The tool also requires external callback infrastructure. Unlike some scanners that can detect blind SSRF through timing attacks or response differences, extended-ssrf-search is entirely dependent on out-of-band detection. If you don't have access to Burp Collaborator, a self-hosted callback server, or services like Interactsh, the tool is useless. There's no built-in callback server or polling mechanism—it fires requests and assumes you're monitoring DNS/HTTP logs elsewhere.
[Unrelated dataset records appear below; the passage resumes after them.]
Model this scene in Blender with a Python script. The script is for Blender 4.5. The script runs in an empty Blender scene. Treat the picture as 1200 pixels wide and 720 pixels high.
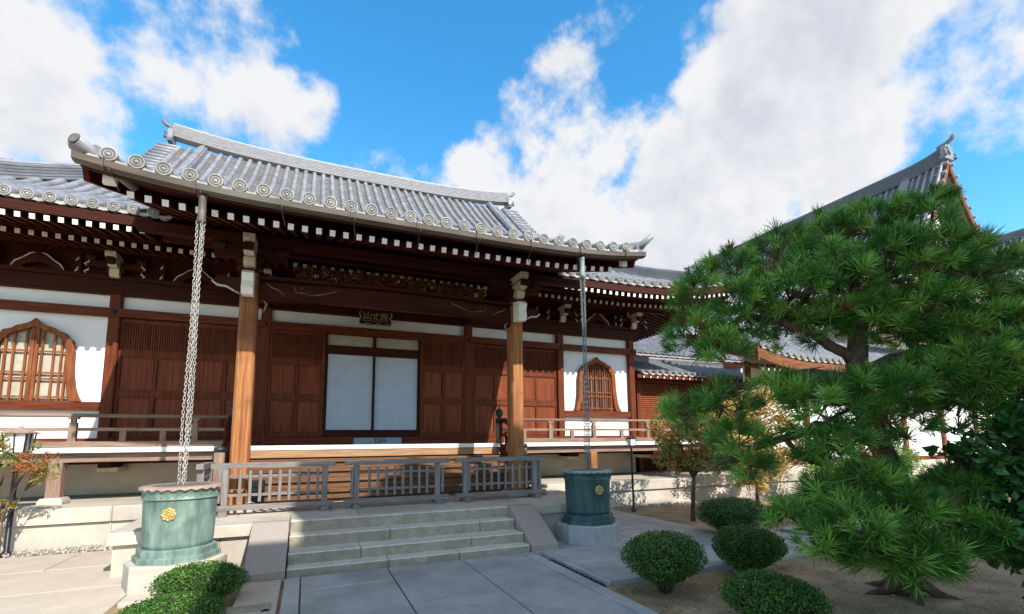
import bpy, math, random
import numpy as np
from mathutils import Vector, Matrix
random.seed(7)
PI = math.pi
scene = bpy.context.scene
C = scene.collection

# ------------------------------------------------------------------ camera
cam_d = bpy.data.cameras.new("camera")
cam = bpy.data.objects.new("camera", cam_d); C.objects.link(cam)
YAW, PITCH, ROLL = .402309, .122597, .0094447
fwd = Vector((math.sin(YAW)*math.cos(PITCH), math.cos(YAW)*math.cos(PITCH), math.sin(PITCH)))
right = Vector((math.cos(YAW), -math.sin(YAW), 0))
down = fwd.cross(right)
r_ = math.cos(ROLL)*right + math.sin(ROLL)*down
d_ = -math.sin(ROLL)*right + math.cos(ROLL)*down
m3 = Matrix((r_, -d_, -fwd)).transposed()
cam.matrix_world = Matrix.Translation((0, 0, 1.6)) @ m3.to_4x4()
cam_d.sensor_width = 36; cam_d.sensor_fit = 'HORIZONTAL'
cam_d.lens = 563.61/1200*36
cam_d.shift_y = (447.48-360)/1200
cam_d.clip_start = .05; cam_d.clip_end = 2000
scene.camera = cam

# ------------------------------------------------------------------ light
SUN = Vector((.28, -1, .82)).normalized()
sd = bpy.data.lights.new("sun", 'SUN'); sd.energy = 5.0; sd.angle = math.radians(.5); sd.color = (1, .955, .88)
so = bpy.data.objects.new("sun", sd); C.objects.link(so)
so.rotation_euler = (-SUN).to_track_quat('-Z', 'Y').to_euler(); so.location = (5, -20, 25)

w = bpy.data.worlds.new("World"); scene.world = w; w.use_nodes = True
nt = w.node_tree; nt.nodes.clear()
def N(t, **k):
    n = nt.nodes.new(t)
    for a, b in k.items(): setattr(n, a, b)
    return n
def Lk(a, b): nt.links.new(a, b)
out = N('ShaderNodeOutputWorld'); bg = N('ShaderNodeBackground'); Lk(bg.outputs[0], out.inputs[0])
bg.inputs[1].default_value = .105
sky = N('ShaderNodeTexSky'); sky.sky_type = 'NISHITA'; sky.sun_disc = False
sky.sun_elevation = math.asin(SUN.z); sky.sun_rotation = math.atan2(SUN.x, SUN.y)
sky.air_density = 1.0; sky.dust_density = .3; sky.ozone_density = 3.0
hs = N('ShaderNodeHueSaturation'); hs.inputs['Saturation'].default_value = 1.3; hs.inputs['Hue'].default_value = .488; hs.inputs['Value'].default_value = 2.25
Lk(sky.outputs[0], hs.inputs['Color'])
tc = N('ShaderNodeTexCoord')
def vmath(op, a, b=None):
    n = N('ShaderNodeVectorMath', operation=op)
    for i, v in enumerate((a, b)):
        if v is None: continue
        if isinstance(v, (tuple, Vector)): n.inputs[i].default_value = tuple(v)
        elif hasattr(v, 'links'): Lk(v, n.inputs[i])
    return n
def fmath(op, a, b=0, clamp=False):
    n = N('ShaderNodeMath', operation=op); n.use_clamp = clamp
    for i, v in enumerate((a, b)):
        if hasattr(v, 'links'): Lk(v, n.inputs[i])
        else: n.inputs[i].default_value = v
    return n.outputs[0]
def maprange(v, a, b, c, d, smooth=True):
    n = N('ShaderNodeMapRange'); n.interpolation_type = 'SMOOTHSTEP' if smooth else 'LINEAR'
    Lk(v, n.inputs[0])
    for i, x in zip((1, 2, 3, 4), (a, b, c, d)): n.inputs[i].default_value = x
    return n.outputs[0]
dirv = vmath('NORMALIZE', tc.outputs['Generated']).outputs[0]
nz = N('ShaderNodeTexNoise'); nz.inputs['Scale'].default_value = 3.4; nz.inputs['Detail'].default_value = 9; nz.inputs['Roughness'].default_value = .58; nz.inputs['Distortion'].default_value = .25
Lk(dirv, nz.inputs['Vector'])
nz2 = N('ShaderNodeTexNoise'); nz2.inputs['Scale'].default_value = 11; nz2.inputs['Detail'].default_value = 6; nz2.inputs['Roughness'].default_value = .6
Lk(dirv, nz2.inputs['Vector'])
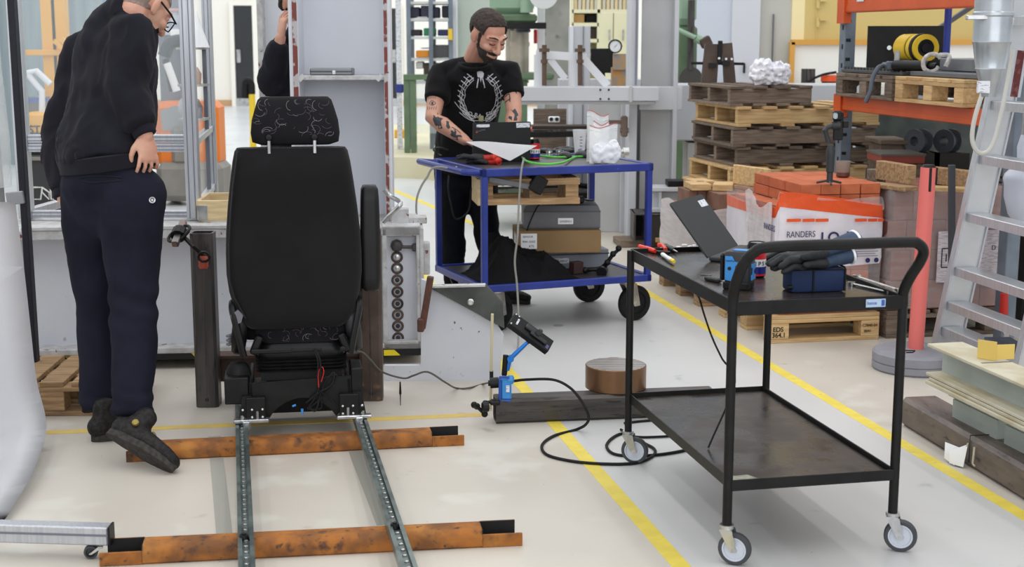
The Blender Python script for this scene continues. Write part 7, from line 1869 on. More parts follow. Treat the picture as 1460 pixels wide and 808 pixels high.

The parameter wordlist is another constraint. The included list focuses on high-probability parameter names (url, dest, redirect, etc.), but many applications use domain-specific parameters. If your target uses internalApiEndpoint as a parameter name, you'll need to manually add it to the wordlist. There's no dynamic parameter discovery from responses or JavaScript files—it's purely brute-force based on the provided list.

Verdict

Use if: You're conducting security assessments on large web applications with dozens or hundreds of endpoints, you have reliable access to out-of-band callback infrastructure (Burp Collaborator, Interactsh, or self-hosted), and you need systematic coverage across all SSRF injection vectors with clear correlation between callbacks and test cases. This tool excels in penetration testing engagements where you can configure it once and run it repeatedly against evolving target lists. Skip if: You need quick, one-off SSRF tests against individual endpoints, prefer CLI-driven tools that integrate into shell scripts or CI/CD pipelines, or lack out-of-band detection capabilities. For simpler workflows, ffuf with webhook integrations or Burp Suite's built-in scanner will be faster to deploy despite less comprehensive coverage.